National Citizen Service Evaluation

May 2013 |

About this study

National Citizen Service (NCS) is a key part of the Government's Big Society agenda. It aims to build a more cohesive, responsible and engaged society by bringing 16 year olds from different backgrounds together in a residential and home-based programme of activity service during the summer.

Twelve providers are running NCS pilot schemes for a total of 11,000 young people throughout the summer of 2011.

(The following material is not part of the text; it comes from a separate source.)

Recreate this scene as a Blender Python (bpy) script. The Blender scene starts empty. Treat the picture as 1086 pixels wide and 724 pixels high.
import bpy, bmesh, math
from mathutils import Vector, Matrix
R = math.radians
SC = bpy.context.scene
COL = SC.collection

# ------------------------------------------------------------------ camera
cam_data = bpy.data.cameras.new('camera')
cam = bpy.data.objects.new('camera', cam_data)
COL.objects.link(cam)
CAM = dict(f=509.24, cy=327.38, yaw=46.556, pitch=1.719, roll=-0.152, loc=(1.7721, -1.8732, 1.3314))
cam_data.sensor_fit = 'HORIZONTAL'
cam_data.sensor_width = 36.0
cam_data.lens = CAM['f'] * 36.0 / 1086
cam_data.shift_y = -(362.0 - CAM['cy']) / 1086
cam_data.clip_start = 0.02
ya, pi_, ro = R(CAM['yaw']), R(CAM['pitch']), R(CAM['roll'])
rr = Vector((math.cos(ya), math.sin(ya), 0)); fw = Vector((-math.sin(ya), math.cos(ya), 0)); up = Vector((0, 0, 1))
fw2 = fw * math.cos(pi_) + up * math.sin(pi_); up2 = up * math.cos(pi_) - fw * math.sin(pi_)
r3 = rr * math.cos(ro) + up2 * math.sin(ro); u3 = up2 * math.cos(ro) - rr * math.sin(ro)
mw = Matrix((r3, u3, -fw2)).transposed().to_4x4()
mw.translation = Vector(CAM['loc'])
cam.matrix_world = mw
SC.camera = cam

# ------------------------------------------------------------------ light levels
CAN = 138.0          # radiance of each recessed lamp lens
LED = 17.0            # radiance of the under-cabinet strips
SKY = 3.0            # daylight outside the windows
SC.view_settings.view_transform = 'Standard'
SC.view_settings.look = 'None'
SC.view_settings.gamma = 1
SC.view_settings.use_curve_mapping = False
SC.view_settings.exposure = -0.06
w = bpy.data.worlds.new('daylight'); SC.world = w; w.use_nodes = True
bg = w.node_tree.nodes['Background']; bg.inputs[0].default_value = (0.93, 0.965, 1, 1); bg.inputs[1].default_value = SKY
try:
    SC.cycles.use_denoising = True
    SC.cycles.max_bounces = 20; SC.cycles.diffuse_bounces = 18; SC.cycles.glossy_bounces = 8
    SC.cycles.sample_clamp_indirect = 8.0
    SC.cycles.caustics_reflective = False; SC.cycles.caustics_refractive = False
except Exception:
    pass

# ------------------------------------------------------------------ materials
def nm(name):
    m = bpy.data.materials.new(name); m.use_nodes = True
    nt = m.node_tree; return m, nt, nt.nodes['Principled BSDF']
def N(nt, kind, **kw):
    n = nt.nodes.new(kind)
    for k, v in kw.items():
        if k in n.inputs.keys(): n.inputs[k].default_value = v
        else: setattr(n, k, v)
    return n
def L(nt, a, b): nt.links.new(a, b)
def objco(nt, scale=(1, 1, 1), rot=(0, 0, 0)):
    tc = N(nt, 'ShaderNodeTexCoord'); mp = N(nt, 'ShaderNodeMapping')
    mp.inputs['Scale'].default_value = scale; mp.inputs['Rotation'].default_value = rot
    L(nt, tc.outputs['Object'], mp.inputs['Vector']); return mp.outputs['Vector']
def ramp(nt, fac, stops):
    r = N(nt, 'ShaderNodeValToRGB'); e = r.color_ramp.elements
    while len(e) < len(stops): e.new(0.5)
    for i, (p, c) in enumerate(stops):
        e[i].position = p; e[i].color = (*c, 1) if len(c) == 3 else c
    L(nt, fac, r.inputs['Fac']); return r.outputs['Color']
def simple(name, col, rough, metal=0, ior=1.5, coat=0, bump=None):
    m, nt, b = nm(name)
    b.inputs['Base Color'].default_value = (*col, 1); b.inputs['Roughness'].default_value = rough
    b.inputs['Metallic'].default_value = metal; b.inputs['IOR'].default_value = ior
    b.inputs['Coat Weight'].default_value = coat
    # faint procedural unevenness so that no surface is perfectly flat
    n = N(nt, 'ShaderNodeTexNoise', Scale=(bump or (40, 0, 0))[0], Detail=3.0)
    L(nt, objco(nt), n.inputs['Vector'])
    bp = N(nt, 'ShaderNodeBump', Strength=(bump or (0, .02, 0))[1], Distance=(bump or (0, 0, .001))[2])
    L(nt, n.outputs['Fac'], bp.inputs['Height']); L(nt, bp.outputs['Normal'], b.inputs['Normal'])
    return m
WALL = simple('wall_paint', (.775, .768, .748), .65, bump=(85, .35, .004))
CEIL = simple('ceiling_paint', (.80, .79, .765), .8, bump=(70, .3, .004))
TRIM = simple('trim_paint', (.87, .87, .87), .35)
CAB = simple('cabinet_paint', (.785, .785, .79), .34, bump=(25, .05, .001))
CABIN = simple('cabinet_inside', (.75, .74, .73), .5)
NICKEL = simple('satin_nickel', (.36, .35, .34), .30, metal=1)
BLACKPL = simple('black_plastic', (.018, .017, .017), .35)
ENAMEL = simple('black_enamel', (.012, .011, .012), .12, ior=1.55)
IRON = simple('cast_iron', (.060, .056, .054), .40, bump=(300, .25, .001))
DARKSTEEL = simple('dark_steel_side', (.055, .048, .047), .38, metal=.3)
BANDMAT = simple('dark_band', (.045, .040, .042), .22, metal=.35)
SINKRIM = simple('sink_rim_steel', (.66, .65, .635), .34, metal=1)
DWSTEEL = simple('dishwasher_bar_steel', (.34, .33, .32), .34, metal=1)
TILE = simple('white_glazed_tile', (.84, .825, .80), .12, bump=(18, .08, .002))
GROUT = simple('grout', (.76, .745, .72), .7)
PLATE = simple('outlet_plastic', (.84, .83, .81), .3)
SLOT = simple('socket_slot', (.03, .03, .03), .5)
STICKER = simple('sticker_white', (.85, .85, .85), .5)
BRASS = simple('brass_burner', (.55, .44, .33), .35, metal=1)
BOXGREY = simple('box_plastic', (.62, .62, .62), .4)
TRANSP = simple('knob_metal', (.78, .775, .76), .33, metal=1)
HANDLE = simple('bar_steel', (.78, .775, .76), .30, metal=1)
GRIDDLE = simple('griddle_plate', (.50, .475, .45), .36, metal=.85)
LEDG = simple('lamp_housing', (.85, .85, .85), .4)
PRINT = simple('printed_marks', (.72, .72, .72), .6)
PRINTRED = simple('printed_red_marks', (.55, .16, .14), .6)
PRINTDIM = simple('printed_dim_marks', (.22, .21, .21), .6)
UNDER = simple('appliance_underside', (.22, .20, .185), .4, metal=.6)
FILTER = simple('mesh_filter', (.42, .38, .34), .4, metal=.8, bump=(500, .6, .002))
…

We will be evaluating these pilots to find out:

the difference that participation in NCS makes to young people

best practice for engaging young people in NCS, building community partnerships and recruiting staff

how NCS is received in the communities in which it is piloted, including public attitudes to NCS and the views of community leaders in areas where the pilots are being run

the value for money delivered by the models used in the pilot phase

How we're working

We're leading a team of collaborators that include The Office for Public Management, New Philanthropy Capital and Frontier Ecnonomics.

Potential policy impact

National Citizen Service is a key component of the Big Society agenda, and  our evaluation will have a direct impact on the development of the pilots in 2012 and further roll-out of the programme in 2013.

Methods

This is a mixed methods evalution made up of four strands, listed below:

  1. Process evaluation: Qualitative case studies involving depth interviews, deliberative workshops and video ethnography.
  2. Impact survey: A baseline postal survey followed by two telephone/web follow-up surveys with NCS participants and a matched comparison group.
  3. Economic analysis: Cost effectiveness and cost-benefit calculations and benchmarking NCS against other programmes.
  4. Analysis of how NCS is represented in news and social media.